--- START OF DATA LINES ---
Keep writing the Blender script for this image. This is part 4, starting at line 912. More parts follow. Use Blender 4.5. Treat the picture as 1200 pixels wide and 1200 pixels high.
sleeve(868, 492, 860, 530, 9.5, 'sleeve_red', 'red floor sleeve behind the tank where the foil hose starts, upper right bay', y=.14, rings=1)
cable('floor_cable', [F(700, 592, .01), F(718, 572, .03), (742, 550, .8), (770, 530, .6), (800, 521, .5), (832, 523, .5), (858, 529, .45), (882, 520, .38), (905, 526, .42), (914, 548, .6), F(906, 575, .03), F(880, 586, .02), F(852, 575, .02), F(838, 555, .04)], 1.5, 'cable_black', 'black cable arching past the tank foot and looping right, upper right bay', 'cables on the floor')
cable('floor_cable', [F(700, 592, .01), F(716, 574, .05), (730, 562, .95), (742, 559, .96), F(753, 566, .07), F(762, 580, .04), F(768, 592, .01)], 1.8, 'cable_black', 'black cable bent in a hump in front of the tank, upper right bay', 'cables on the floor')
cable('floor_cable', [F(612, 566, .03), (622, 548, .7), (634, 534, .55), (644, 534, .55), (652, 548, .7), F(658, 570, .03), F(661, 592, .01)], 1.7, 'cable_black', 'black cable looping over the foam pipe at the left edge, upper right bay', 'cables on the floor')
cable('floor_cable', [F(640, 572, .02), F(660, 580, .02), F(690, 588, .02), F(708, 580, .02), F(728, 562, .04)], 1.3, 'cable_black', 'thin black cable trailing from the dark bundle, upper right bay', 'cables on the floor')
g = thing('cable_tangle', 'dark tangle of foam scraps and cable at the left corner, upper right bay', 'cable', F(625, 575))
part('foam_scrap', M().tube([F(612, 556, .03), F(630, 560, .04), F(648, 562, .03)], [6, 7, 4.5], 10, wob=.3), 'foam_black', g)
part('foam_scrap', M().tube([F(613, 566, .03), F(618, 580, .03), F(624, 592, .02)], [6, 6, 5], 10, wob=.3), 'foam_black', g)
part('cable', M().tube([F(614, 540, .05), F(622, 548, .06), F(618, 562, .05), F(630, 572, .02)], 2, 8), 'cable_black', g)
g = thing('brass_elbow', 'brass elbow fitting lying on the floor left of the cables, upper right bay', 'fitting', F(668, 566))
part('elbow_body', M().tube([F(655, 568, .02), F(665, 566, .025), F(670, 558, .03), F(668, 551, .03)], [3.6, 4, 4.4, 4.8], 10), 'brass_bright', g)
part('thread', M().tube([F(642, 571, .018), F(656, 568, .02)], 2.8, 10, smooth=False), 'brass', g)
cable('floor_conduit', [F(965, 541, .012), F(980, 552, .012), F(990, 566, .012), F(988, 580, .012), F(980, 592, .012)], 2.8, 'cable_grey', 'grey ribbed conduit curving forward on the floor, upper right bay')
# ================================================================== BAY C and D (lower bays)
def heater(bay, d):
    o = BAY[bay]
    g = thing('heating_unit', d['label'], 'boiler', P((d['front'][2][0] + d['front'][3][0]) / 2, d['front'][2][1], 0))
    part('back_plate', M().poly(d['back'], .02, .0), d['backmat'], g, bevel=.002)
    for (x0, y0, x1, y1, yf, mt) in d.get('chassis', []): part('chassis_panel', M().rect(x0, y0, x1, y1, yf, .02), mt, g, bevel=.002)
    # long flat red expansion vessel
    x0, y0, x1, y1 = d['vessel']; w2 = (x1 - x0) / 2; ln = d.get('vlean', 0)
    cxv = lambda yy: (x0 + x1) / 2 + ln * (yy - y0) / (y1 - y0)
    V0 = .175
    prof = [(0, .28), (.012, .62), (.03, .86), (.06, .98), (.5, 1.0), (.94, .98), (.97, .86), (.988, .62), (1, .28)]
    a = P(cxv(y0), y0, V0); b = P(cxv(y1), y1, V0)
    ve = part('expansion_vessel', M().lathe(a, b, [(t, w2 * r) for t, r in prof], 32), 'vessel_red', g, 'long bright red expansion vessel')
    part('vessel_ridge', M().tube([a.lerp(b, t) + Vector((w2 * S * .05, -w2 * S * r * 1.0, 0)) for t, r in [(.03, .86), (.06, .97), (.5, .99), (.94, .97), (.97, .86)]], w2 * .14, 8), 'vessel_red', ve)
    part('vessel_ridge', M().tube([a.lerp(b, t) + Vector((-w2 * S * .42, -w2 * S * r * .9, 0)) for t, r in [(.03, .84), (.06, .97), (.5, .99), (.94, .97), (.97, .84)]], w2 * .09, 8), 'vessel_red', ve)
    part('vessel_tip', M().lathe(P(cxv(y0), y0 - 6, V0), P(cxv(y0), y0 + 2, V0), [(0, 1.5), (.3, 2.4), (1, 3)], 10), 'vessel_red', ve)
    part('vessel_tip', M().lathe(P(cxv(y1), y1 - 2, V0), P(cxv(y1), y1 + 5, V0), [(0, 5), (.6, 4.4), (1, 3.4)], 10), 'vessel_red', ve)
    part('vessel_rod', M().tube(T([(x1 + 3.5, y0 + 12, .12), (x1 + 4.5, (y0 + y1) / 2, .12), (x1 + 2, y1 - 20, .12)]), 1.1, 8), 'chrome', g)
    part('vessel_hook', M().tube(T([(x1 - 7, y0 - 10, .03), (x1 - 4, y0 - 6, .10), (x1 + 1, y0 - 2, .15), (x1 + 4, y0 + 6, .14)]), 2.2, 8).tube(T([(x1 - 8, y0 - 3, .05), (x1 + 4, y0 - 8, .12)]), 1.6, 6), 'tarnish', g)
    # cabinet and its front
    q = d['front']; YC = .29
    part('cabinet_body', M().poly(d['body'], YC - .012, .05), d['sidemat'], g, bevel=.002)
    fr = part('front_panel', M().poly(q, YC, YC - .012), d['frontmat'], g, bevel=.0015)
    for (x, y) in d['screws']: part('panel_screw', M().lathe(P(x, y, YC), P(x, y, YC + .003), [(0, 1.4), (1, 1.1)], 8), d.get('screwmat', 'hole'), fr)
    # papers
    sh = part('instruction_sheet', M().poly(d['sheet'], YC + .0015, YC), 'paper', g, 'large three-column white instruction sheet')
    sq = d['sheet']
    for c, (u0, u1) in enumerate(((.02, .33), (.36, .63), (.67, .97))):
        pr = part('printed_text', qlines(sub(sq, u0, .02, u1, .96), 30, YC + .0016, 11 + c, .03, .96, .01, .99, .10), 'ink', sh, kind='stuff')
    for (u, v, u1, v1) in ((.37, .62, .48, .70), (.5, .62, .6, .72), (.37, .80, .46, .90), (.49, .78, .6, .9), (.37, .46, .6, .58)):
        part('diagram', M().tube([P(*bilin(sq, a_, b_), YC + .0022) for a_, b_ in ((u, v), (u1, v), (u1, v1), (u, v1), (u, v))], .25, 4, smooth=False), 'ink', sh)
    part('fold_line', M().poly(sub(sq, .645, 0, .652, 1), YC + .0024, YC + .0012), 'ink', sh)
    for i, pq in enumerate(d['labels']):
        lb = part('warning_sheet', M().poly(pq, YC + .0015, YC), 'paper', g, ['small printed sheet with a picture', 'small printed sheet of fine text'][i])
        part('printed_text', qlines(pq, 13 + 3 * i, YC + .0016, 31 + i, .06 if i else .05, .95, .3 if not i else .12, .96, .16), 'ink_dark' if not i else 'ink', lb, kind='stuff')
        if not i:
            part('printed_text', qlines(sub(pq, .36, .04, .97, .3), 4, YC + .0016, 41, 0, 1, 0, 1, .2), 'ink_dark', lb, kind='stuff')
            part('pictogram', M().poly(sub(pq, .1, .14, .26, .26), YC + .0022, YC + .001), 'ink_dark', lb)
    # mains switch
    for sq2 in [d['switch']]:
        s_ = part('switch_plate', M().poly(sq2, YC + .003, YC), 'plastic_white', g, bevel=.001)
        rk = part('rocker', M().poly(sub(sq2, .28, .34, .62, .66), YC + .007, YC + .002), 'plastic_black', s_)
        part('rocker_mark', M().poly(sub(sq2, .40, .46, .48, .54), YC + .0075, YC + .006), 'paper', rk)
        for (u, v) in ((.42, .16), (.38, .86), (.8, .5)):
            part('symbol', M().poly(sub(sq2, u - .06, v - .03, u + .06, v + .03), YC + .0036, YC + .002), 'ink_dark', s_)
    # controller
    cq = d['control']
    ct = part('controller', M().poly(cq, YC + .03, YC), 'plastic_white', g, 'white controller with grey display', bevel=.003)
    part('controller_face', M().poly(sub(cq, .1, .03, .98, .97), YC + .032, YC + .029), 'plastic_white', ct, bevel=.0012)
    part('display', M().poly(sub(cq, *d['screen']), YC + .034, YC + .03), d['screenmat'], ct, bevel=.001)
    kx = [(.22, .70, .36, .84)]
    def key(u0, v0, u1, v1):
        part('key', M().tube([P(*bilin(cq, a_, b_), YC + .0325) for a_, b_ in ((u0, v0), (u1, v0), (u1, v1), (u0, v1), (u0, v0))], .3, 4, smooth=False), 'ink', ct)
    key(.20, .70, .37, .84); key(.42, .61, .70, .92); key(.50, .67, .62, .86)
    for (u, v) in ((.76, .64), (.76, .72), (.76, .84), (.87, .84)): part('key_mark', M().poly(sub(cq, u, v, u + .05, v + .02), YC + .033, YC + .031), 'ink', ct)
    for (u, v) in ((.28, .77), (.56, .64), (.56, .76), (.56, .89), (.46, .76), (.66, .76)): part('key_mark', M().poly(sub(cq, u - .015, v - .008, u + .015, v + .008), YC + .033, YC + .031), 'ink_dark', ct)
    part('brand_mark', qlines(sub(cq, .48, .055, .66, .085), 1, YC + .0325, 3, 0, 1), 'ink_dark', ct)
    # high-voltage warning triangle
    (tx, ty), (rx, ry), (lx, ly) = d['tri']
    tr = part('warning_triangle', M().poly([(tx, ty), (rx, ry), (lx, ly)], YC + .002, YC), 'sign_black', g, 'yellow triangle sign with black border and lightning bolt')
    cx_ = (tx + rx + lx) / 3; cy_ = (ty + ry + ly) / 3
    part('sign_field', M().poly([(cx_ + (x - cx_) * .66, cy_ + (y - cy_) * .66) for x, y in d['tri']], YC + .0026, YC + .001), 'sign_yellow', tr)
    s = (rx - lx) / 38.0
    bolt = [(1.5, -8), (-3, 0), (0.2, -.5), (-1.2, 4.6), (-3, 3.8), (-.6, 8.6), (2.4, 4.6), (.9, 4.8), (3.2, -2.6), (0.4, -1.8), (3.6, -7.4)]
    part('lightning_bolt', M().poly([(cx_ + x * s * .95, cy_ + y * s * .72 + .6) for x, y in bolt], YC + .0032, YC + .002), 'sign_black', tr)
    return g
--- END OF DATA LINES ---
→ WHAT YOU WILL DO
Only a number is wanted: how many lines of the material above hold "picture"?

→ RESULT OF THIS TASK
2